W. Somerset Maugham is one of those authors I tend to have a distinct response to, either positive or negative. For instance, I was deeply frustrated by Of Human Bondage  and yet loved Ashenden and The Razor's Edge.  That being said, I was a little ambivalent towards seeking out this particular novel.

I do love a good book recommendation and this one came from an Internet friend from far, far away.He clearly has impeccable taste and a weirdly accurate radar as to the kind of anti-heroine I would relate to. Kitty perhaps  will draw a response from all women, she is our frivolous dark side, bored by dull men; eager for adventure and yet ultimately somewhat trapped by convention.

She represents the last, best hope of her parents. The burden of expectations all built around the fleeting drug that is youthful beauty. Life, as it often does, gets in the way. Enter an unfathomable choice, a devastating realisation and a journey that appears to be the path to suicide.

I think the quote above exemplifies how gorgeous and clever the prose is and this is definitely a classic worth exploring. As per my friend John's recommendation, I'd urge you to check this one out too.

5 out of 5 girls would think twice about an affair with a toupee.

Wednesday, 4 March 2015

Brideshead Revisited: The Sacred and Profane Memories of Captain Charles Ryder by Evelyn Waugh"

"Their passion frightened her, and she came back from the confessional one day determined to put an end to it."

So this is one of those rare occasions where I've watched the movie before reading the book  and look how appropriate, my copy of the book is a movie tie-in.This one has been in my to read pile for an absolute age and going on my previous love of Waugh's other novels like Vile Bodies, I think I'd been saving it to savour.
That being said my praise is not completely effusive here. There are moments that are sublime, but it lacks the bite of some of his other works. This is more sad and reflective as, during the war, Captain Ryder revisits the scenes of his youth through his station at Brideshead as per the title.

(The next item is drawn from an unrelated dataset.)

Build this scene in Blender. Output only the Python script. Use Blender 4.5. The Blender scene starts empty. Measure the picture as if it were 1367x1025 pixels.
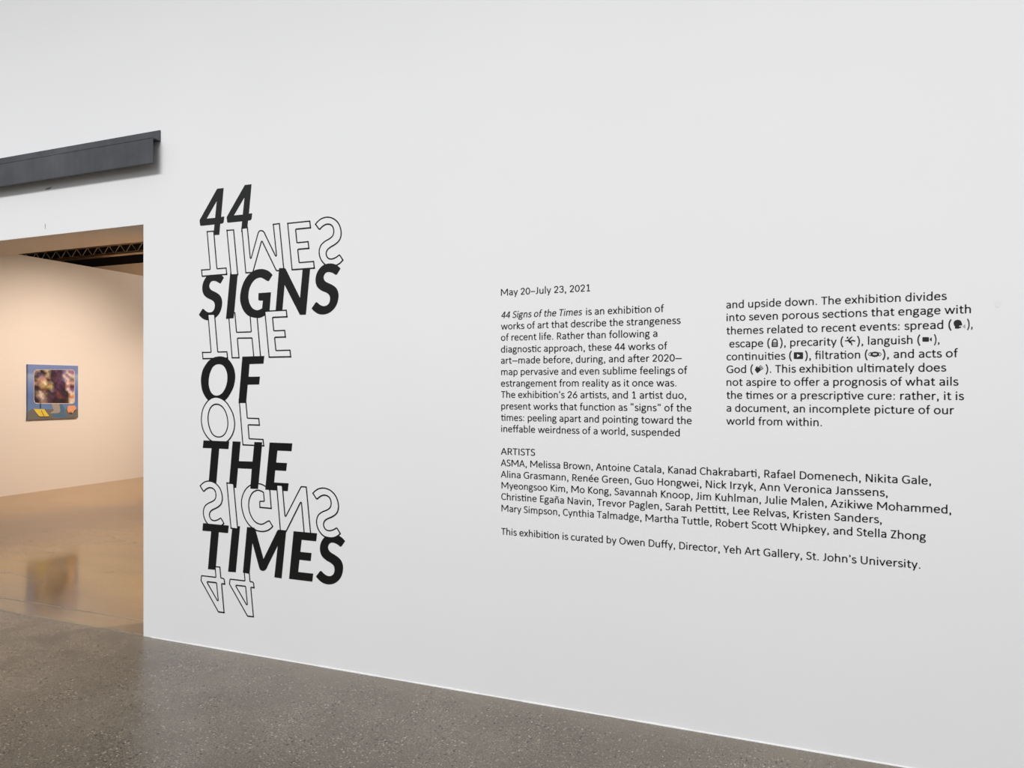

As in Vile Bodies, Dipsomania raises its ugly head in the persona of Sebastian and his tragic story. My recollections, perhaps tainted by the cinematic excursion were more around the romantic tale and indeed the interlude of Julia and Ryder is rather fleeting but memorable.
For me this one seemed more about faith and love and relationships and frustration and guilt seeped out of the pages.

I think this one is a slow burn.

5 out of 5 memories fade.

Kiss the Dead by Laurell K Hamilton

"It took me a sec­ond to re­al­ize that he had just quoted Star Wars to me. It made me smile, and in that mo­ment I loved him, just for that."

Who doesn't love a Star Wars quoting man - yeah, I'm a nerd. So, it has been a really rubbish week at work and , apparently it is only Wednesday, anyway back to the book.
I was needing a little time with Anita and her menagerie of hot men, because my dating life took a turn for the non-existent courtesy of cancelled flights, crazy storms, a trip interstate and a random lack of water - long story.

 There's another crisis for Anita to sort out with little baby vampires going crazy and let's not even get started on Asher's jealous lunacy. Poly amorous relationships seem even more fraught than your usual type, particularly when they involve ancient vampires and other supernatural types.

Anita gets a guilt complex about Cyn being too young for her, but she gets over it in her usually effusive fashion. Oh to be Anita, surrounded by all the hotness.

4 out of 5 times this one returns to form.